I must say that, when I first saw Raiders of the Lost Ark (1981) as an 11-year-old Bible-history geek, I was thrilled to hear the characters in this major Hollywood movie talk about obscure historical facts like Pharaoh Shishaq‘s invasion of Judah during the reign of Rehoboam. So I appreciate Lucas’s point as far as that is concerned. But I was less impressed by Indiana Jones and the Last Crusade (1989), which introduced hokey stuff like the Brotherhood of the Cruciform Sword — which, as far as I know, was invented just for the movie and doesn’t have the background or history that the Knights Templar obviously do. It just made the third film seem that much more bogus.

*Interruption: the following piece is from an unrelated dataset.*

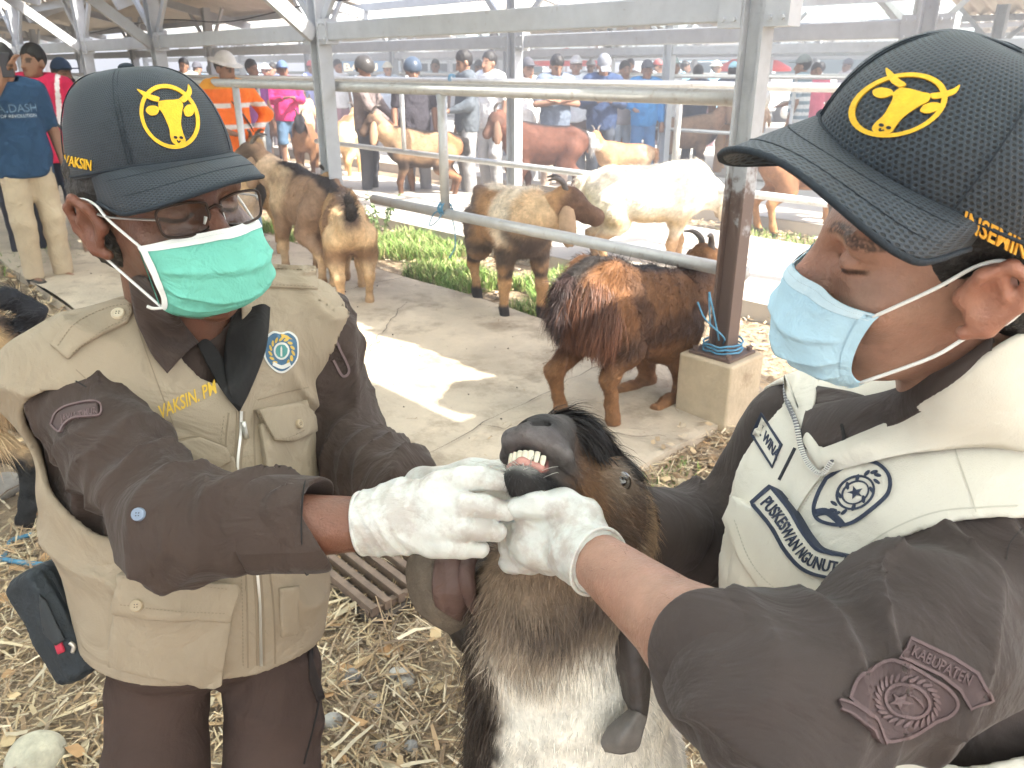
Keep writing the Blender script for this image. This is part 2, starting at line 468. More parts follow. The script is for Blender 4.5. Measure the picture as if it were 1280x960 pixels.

In any case, the interview also includes this interesting tidbit on Lucas and Spielberg’s differing reactions to blogs like this one, which obsess over spoiler-ish details months before the release date:
STEVEN SPIELBERG: It really is important to be able to point out that the Internet is still filled with more speculation than facts. The Internet isn’t really about facts. It’s about people’s wishful thinking, based on a scintilla of evidence that allows their imaginations to springboard. And that’s fine.

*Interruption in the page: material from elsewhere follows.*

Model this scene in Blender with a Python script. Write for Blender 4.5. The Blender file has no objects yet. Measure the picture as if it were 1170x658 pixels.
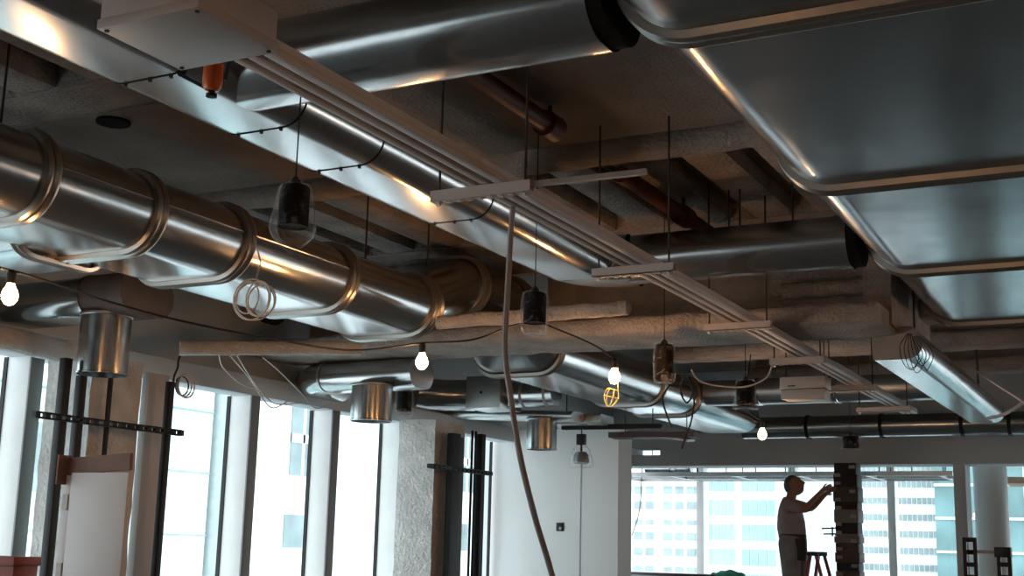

GEORGE LUCAS: Y’know, Steven will say, ”Oh, everything’s out on the Internet [in terms of Crystal Skull details] — what this is and what that is.” And to that I say, ”Steven, it doesn’t make any difference!” Look — Jaws was a novel before it was a movie, and anybody could see how it ended. Didn’t matter.
SPIELBERG: But there’s lots and lots of people who don’t want to find out what happens. They want that to happen on the 22nd of May. They want to find out in a dark theater. They don’t wanna find out by reading a blog…. A movie is experiential. A movie happens in a way that has always been cathartic, the personal, human catharsis of an audience in holy communion with an experience up on the screen. That’s why I’m in the middle of this magic, and I always will be.Do you think the sanctuary of the dark theater is being eroded?
LUCAS: No! Look, it’s like sports —
SPIELBERG: Yes. I think it is being eroded, by too much information and too much misinformation, especially.
LUCAS: But look, it’s like sports. This isn’t new. When March Madness gets started with the NCAA [basketball tournament], there are thousands of blogs out there. Rampant speculation. If you follow it enough, you go crazy. [With Crystal Skull], you don’t know what’s actually gonna happen till you walk into that theater. I don’t care if you know the whole story, I don’t care if you’ve seen clips. I don’t care how much you’ve seen or heard or read. The experience itself is very different, once you walk in that theater.
SPIELBERG: Well, here’s my debate on that. I’ve always been stingy about the scenes I show in a teaser or a trailer. Because my experience has been — and my kids’ experience has been, ’cause they talk out loud in theaters, like everybody else does today — that if a scene they remember from the trailer hasn’t come on the screen yet, and they’re three quarters of the way through the movie, they start talking. ”Oh — I know what’s gonna happen! Because there was that one little scene they haven’t shown yet in the movie I’m experiencing, and it’s coming up!” And it ruins everything.
I’m with Spielberg on the trailers, definitely. But seeing a specific shot in a trailer is not the same as hearing about a possible plot element that surfaced in an early draft of the screenplay, or seeing a photo of one of the movie’s props. We all know that stuff gets changed in rewrites, or ends up on the cutting-room floor, or gets relegated to the deleted-scenes section of the DVD, so I don’t think we are necessarily inclined to take stuff like that as seriously as we take the footage in the actual trailers. Then again, many trailers include shots that don’t appear in the final films, too — see National Treasure: Book of Secrets for a particularly extreme example of that. So even trailers, we should take with a grain of salt.
I also love the way these guys throw around words like “sanctuary” and “holy communion” while discussing the act of moviegoing.